VICTAS JOURNAL

全日本卓球速報 with 卓球王国

今年も開幕、全日本卓球。強打者揃いの男子シングルスを制するのは誰だ?

前回初めてシングルスの表彰台に上がった曽根翔。今大会はさらなるステップアップを目指す

 昨年、3年ぶりに全日程が有観客で開催された全日本選手権は、今大会はフロアエリアのアリーナ席も復活。声を出しての応援も全面的に解禁となり、長いコロナ禍を経てようやく「いつもの全日本」が戻ってきた。卓球人にとって興味の尽きない大会だが、まず男子シングルスの見どころからチェックしていこう。

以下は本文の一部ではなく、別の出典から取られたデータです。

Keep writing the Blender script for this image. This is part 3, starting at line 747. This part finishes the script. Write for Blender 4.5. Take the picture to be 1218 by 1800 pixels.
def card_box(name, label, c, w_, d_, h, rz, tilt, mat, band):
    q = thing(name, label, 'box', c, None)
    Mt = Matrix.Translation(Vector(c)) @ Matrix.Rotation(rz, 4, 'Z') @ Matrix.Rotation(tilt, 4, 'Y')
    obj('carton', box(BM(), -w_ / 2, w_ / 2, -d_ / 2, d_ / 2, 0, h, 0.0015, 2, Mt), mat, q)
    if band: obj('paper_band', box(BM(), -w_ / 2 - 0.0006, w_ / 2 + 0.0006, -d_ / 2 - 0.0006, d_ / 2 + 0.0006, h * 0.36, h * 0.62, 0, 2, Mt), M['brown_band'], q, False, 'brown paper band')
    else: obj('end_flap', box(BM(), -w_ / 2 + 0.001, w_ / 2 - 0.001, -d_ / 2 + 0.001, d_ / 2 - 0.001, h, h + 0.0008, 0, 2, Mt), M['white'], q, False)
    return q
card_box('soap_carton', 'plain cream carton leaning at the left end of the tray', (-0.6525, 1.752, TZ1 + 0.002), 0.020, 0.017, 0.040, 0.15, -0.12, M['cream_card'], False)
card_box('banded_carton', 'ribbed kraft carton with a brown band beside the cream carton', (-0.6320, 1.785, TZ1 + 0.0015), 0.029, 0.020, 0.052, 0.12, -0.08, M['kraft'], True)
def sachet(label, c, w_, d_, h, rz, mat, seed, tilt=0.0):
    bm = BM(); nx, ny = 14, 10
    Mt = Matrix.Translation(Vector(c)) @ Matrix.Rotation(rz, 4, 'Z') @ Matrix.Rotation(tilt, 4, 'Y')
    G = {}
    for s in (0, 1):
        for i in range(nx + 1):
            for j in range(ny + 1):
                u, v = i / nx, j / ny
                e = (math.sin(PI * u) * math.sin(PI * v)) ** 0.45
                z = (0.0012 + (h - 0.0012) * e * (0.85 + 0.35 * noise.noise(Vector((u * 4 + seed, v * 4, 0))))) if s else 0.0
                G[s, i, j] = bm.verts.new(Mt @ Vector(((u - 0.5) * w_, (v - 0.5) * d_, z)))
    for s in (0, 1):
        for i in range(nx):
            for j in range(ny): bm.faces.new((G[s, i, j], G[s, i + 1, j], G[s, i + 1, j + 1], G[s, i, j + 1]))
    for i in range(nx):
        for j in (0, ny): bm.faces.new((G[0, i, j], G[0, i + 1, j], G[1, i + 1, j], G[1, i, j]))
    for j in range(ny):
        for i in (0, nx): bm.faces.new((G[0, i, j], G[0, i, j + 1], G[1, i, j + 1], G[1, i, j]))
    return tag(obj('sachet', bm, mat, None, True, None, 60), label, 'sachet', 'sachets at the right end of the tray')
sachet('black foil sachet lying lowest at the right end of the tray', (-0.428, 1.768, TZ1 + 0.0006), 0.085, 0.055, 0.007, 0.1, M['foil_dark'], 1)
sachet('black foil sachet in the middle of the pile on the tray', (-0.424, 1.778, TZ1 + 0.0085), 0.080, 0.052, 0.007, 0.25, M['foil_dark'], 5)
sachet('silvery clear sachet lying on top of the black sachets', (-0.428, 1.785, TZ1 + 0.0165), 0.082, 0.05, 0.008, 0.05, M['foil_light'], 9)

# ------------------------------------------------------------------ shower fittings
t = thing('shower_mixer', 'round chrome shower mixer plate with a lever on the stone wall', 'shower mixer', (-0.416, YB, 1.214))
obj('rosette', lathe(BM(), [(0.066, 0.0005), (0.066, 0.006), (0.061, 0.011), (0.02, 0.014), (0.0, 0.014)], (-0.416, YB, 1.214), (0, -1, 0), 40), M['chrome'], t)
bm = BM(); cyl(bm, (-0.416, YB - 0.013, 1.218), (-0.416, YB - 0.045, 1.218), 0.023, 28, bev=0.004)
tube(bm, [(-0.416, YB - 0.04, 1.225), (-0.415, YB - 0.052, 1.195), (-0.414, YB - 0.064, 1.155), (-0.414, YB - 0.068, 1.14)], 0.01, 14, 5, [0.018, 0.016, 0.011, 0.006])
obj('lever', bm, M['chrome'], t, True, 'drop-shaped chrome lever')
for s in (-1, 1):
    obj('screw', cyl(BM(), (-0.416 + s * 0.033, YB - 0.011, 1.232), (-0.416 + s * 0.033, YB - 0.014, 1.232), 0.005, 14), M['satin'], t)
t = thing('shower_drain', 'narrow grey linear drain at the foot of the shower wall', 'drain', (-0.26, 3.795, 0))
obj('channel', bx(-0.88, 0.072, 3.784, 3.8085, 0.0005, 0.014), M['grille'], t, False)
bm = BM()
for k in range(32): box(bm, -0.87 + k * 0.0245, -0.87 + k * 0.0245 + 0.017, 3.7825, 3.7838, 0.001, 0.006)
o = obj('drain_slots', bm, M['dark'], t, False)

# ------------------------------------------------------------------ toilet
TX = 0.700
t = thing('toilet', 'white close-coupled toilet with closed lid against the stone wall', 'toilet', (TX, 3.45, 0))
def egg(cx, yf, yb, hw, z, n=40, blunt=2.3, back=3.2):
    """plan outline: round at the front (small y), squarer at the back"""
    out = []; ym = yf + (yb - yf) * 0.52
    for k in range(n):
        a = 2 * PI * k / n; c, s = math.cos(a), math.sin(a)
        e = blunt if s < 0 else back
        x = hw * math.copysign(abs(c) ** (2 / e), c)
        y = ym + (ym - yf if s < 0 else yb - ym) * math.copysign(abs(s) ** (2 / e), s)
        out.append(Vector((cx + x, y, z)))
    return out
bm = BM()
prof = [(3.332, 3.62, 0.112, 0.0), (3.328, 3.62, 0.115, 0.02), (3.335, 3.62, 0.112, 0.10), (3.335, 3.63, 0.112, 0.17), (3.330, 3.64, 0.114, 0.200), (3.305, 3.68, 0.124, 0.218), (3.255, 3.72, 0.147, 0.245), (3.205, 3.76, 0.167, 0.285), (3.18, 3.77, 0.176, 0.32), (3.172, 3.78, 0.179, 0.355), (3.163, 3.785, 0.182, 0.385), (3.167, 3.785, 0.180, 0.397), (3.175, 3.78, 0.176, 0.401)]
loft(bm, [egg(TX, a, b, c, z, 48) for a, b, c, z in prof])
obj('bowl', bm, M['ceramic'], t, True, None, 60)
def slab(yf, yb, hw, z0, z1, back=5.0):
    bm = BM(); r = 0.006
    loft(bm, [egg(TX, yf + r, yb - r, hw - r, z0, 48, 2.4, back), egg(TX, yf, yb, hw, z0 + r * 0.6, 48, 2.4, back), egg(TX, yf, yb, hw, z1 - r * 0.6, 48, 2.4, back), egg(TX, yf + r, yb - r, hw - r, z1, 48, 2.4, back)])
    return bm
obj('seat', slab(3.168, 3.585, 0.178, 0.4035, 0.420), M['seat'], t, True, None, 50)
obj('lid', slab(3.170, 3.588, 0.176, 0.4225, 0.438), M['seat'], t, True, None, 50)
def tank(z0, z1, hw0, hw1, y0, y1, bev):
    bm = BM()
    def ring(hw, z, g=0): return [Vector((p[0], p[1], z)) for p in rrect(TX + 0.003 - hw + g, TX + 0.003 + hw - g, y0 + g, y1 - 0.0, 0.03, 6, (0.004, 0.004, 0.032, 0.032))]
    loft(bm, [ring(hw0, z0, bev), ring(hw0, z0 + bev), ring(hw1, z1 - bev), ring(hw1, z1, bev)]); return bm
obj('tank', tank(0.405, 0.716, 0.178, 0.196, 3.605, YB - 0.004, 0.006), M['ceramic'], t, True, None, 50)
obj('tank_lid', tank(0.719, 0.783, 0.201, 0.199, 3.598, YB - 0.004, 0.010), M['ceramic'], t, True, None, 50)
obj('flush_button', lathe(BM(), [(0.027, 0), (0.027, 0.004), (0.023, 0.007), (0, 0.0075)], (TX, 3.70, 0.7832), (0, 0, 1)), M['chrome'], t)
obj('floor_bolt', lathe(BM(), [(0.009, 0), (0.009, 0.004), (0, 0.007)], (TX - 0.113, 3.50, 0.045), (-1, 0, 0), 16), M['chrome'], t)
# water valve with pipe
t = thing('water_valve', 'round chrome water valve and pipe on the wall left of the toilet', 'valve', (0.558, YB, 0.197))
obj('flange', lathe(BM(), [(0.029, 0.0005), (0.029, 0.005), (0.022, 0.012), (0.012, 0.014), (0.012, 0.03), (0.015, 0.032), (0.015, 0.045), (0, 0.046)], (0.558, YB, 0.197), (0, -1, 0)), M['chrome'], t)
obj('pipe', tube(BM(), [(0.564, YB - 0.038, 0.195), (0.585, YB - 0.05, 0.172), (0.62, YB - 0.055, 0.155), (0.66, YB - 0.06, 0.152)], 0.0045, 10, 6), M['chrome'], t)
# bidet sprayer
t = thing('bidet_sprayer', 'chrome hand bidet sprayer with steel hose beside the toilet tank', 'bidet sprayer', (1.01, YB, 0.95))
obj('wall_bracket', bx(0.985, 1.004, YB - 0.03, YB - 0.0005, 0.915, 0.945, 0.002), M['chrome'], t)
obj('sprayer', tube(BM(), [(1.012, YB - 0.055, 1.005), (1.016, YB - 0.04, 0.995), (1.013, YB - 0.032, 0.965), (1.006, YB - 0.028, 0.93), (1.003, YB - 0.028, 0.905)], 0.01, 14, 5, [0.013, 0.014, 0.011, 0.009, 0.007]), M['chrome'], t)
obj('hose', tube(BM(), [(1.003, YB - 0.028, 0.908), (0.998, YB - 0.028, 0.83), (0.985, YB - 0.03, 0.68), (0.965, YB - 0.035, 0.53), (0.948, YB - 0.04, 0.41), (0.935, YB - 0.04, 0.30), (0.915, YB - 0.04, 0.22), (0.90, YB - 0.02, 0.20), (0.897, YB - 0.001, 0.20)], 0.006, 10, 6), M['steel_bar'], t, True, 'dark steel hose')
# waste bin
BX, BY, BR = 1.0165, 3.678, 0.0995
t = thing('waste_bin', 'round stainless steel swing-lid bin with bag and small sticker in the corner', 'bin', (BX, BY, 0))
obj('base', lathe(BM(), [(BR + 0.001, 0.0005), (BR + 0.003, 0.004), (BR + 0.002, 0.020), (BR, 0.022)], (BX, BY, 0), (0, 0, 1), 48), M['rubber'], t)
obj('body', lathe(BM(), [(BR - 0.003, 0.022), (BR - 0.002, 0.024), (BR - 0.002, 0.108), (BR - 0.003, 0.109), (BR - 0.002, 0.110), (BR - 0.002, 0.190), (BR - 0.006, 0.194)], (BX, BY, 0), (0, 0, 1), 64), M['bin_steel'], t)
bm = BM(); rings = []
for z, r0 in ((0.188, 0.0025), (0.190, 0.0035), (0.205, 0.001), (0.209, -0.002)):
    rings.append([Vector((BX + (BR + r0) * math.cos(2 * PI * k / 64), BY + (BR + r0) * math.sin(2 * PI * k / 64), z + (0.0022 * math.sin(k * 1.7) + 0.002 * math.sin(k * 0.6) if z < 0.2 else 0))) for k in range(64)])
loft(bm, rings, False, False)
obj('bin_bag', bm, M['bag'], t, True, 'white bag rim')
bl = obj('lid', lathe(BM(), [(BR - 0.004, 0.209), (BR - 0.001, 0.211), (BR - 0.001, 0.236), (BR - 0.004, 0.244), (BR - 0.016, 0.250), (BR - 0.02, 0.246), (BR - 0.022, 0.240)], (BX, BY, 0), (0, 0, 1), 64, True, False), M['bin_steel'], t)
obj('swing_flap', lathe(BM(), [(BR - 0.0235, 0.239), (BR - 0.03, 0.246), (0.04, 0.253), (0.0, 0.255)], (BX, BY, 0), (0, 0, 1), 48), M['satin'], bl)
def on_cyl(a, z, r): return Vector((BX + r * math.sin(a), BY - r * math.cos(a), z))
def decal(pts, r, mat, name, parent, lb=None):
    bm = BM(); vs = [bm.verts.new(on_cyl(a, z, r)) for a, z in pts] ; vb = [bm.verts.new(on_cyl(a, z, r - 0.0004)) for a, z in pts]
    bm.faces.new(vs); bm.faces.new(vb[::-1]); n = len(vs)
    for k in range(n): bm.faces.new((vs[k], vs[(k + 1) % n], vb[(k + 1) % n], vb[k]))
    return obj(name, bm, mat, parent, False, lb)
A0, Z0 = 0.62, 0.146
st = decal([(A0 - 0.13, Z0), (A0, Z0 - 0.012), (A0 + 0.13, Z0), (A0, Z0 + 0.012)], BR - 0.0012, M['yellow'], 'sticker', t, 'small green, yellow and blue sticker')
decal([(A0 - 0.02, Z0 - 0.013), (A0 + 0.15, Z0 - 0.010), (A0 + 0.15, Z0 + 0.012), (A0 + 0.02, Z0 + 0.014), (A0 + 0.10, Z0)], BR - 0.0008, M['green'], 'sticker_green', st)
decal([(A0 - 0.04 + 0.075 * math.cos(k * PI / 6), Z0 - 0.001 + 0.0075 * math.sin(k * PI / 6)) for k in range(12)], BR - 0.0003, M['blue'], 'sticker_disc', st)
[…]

 やはり優勝候補の双璧は、前回大会も決勝で対戦した戸上隼輔(明治大)と張本智和(智和企画)。4−2で勝利した戸上が全日本2連覇を達成した。さらに両選手はパリ五輪・シングルス選考ポイントによる代表選考レースを勝ち抜き、張本が1位、戸上が2位でともにパリ五輪シングルスの代表候補予定選手となった。今大会も選考レースのプレッシャーから解放されて戦えるのは強みだが、1月はカタールでWTT3大会を戦い、大会開幕直前の1月20日に帰国して大会に臨むハードなスケジュール。直前の調整がカギになりそうだ。

男子シングルスで3連覇を狙う戸上隼輔

 それを追うのが、前回3位の曽根翔(T.T彩たま)や篠塚大登(愛知工業大)、昨年のアジア選手権で王楚欽(中国)を破った田中佑汰(個人)といった若手の実力派プレーヤーだ。前回初めてシングルスの表彰台に立った曽根は、全日本になると強さを発揮する「全日本男」。高い打球点から放つ両ハンドカウンターはまさに大砲で、威力と速さを兼ね備える。初の決勝進出へ向けて気合い十分だ。

 世界ランキングを日本男子3番手の33位まで上げている松島輝空(木下アカデミー)も注目選手のひとり。ジュニア以下のクラスには昨夏のインターハイ優勝の三木隼(野田学園高)、全日本ジュニア王者の萩原啓至(愛工大名電高)など力のあるサウスポーが揃うが、攻守の安定度では最も若い松島が一段上を行く。国際大会での活躍で自信をつけ、今大会での飛躍はあるか。

16歳ながら世界ランキングを33位まで上げてきた松島輝空

 昨年、34歳にして全日本社会人で2回目の優勝を飾った松平賢二(協和キリン)、2021年大会準優勝の松平健太(ファースト)も上位を狙う。2024年は年初から、出身地である石川県七尾市が能登半島地震で被災。妹・志穂も出場し、「松平3兄妹」の揃う今大会で、被災地へ勇気を届ける活躍を見せたい。

剛腕・松平賢二、故郷の被災地へ勇気を届ける活躍が見たい

 男子シングルスでは前述の戸上・張本の他にも、吉村真晴(TEAM MAHARU)、丹羽孝希(スヴェンソンホールディングス)、宇田幸矢(明治大)、及川瑞基(木下グループ)らが過去に優勝経験を持つ。日本卓球界が誇る「ファンタジスタ」丹羽は、順当に勝ち上がれば5回戦で青森山田の同期である吉田雅己(木下グループ)、そして6回戦では張本と当たる組み合わせ。今年で30歳になる丹羽だが、Tリーグでも松平健太や田中佑汰らを破るなど、その強さは健在。今大会でも大いにファンを沸かせてくれるはずだ。